Of course if a mile is a carefully controlled, then wildly out-of-control masterpiece, what would three in a row be like? The 5000, that's the race. Dart to the lead, find a spot close to red line where you can smell the lactic acid, then endure those dagger-in-the-gut final laps to prove who's really got chutzpah.
And finer still the 10,000, with miles of testing and cruising, midrace feints and surges, the moan of lesser men dropping out the backside of the pack, and then just two of us, me and Gebrselassie, duking it out like boxers. Nearly a half hour of this, and I'd reach deep, deep down, beneath layers of pain, to a very dark spot where a small fire still burned. Then, teeth clenched, I'd will myself ahead.
That fire, by the way, is what drives marathoners, which is why people who never toed the line on a rubberized oval find a worthy adversary in the distance. 20 miles to peel away life's illusions, leaving just a staggering body and a passel of doubts. Then 10 more kilometers through hell. I like this. A lot.
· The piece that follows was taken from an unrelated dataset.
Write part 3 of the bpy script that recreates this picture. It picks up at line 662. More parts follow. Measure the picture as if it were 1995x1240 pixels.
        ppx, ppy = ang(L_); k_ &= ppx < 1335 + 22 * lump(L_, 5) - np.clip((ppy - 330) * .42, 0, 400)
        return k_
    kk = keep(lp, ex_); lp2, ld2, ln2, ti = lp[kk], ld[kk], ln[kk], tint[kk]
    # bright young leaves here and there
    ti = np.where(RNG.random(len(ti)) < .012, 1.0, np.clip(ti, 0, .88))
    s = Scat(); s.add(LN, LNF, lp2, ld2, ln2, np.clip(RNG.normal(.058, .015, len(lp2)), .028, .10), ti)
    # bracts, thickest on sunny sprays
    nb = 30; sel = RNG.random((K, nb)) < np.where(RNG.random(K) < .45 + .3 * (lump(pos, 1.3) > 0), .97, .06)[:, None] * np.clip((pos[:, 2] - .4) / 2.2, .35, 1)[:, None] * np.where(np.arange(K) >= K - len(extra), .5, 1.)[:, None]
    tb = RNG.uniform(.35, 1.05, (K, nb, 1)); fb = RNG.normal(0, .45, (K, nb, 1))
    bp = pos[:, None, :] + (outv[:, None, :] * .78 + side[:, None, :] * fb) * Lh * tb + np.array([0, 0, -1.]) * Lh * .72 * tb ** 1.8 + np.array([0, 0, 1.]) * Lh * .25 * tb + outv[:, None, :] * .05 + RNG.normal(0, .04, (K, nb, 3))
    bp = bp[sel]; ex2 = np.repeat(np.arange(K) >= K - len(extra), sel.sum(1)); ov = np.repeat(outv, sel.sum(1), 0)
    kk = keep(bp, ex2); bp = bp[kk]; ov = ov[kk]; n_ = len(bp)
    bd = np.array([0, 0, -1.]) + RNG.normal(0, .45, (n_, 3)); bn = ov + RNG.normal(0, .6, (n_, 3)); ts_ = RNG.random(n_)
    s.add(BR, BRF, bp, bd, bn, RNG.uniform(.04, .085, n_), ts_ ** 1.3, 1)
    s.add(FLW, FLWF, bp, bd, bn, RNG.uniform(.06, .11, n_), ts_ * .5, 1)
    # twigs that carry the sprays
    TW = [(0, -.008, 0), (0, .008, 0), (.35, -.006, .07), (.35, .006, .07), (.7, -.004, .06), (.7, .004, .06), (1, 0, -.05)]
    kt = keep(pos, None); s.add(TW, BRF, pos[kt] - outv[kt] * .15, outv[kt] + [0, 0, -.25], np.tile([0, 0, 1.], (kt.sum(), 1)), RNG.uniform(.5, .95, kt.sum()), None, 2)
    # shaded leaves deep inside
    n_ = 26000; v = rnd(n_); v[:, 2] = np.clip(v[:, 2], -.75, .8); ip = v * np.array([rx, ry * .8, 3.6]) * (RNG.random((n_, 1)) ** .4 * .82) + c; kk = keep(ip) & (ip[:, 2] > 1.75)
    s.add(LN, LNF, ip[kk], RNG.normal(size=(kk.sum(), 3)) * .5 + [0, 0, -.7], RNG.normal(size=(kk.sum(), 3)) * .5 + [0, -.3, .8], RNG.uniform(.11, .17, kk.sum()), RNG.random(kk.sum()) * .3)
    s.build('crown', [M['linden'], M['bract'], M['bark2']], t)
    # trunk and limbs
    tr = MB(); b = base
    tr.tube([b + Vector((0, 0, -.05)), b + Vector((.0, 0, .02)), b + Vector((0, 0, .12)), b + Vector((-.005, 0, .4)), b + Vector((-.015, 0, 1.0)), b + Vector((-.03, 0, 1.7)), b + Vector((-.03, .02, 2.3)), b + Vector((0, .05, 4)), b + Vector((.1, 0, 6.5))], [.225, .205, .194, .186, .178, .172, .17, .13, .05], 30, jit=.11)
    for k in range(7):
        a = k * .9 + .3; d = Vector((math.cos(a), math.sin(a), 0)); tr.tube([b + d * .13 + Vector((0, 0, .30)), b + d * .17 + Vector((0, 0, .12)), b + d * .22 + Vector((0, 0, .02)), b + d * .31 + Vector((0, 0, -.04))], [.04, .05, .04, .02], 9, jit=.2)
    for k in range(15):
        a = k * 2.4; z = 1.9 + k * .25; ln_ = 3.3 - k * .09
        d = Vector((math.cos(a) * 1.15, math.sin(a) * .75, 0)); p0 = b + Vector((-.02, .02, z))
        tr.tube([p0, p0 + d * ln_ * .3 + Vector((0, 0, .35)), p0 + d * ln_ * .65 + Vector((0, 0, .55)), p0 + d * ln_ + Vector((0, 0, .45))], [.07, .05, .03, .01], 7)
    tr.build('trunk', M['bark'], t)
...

The longer the better. And that brings me to the 100. Hours and hours to find out who I am and whether, in fact, I can rally the stuff of greatness that cowers inside. A whole day stumbling through the wilderness attempting the impossible, and afterwards a book of adventures to share with the grandchildren, with no guarantee of a happy ending. Sweet, stinging sorrow, and a chance at redemption.
So yes, I'd run the 100 if I could. 100 miles, that is.